Apple may have rolled its eyes over the perceived durability of the foldable displays that Samsung provided it for testing. On the runup to its first device with a foldable screen that will reportedly replace the iPad mini, Apple allegedly tested a number of pliable panels and came away unimpressed by Samsung’s display that broke after a few days of testing.
If true, this might delay the launch of the foldable iPad mini-sized gear until Apple waits on the next generation of such panels, but now Samsung is determined to prove how touch the current crop actually is.
Samsung foldable display first to get military-grade certificate
Samsung Display just announced that its 7-inch foldable screen installed in phones like the Galaxy Z Fold 5 has become the first such screen to pass the U.S. Department of Defense recognized military standard MIL-STD 810G tests.
The so-called American Military Specification (MilSpec) testing places the devices it has to evaluate in extreme temperature conditions or subjects them to rough usage aimed to simulate the daily wear and tear they’d undergo if provided for military service.
In the test, the foldable panel operated normally even after the exterior of the panel was frozen into 6mm-thick ice by spraying water in an environment of minus 10 degrees, and that state was maintained for 4 hours. There were no performance problems in a test in which the device endured an environment of -32 degrees Celsius and +63 degrees Celsius for two hours in a row, and repeated such sudden temperature changes three times over 12 hours.
After dropping devices equipped with Samsung’s foldable panel 26 times from waist height at various angles, the organization that Samsung Display engaged for the testing found “no problems with the product during external activities by rotating the product at a speed that would apply up to 10.5 times the force of gravity,” or the acceleration tests that the military does on components for planes and choppers.
Besides the Galaxy Z Fold 5, Samsung put the first MIL-STD 810G-certified foldable display with plastic substrate in its recently demonstrated Flex In-N-Out prototype device that made a cameo during the CES expo last month.
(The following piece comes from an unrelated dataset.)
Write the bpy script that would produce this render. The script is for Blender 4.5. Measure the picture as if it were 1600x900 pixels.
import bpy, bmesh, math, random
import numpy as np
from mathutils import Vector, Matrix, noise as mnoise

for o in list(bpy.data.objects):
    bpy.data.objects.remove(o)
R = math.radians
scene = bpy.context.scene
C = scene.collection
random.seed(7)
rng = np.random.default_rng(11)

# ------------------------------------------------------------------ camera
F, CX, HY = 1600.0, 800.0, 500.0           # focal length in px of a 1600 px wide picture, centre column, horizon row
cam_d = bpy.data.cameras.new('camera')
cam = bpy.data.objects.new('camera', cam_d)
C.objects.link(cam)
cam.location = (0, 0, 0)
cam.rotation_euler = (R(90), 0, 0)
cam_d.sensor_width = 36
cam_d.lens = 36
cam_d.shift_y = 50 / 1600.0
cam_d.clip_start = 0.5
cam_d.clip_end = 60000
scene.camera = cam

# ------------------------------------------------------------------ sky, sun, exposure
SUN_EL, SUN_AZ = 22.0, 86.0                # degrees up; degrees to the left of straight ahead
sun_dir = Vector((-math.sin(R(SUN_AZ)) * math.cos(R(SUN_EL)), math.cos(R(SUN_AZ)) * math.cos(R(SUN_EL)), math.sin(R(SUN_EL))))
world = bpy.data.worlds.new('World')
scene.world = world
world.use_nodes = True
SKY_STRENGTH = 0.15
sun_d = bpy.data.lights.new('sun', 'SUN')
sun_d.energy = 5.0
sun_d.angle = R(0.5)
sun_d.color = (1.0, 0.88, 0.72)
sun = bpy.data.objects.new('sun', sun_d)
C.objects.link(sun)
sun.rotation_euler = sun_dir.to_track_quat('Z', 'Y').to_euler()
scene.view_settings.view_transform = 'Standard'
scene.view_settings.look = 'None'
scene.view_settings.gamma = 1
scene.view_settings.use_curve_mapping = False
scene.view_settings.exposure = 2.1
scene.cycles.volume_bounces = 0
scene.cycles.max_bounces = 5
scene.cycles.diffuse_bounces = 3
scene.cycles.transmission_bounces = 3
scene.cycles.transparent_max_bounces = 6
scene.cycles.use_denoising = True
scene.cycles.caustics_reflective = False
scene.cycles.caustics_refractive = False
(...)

In any case, the points is that its pliable phone displays have gone a long way since the first Fold screen debacle that let debris get in the hinge and under the panel.
Samsung is now facing a stiff competition in the foldable phone realm form basically all major Chinese makers and it will have to quickly step up its game in a market that it singlehandedly popularized. As for the foldable iPhone, Apple’s need for it seem rather far off and it has plenty of time to wait and see where the wind blow in terms of price and durability of foldable displays.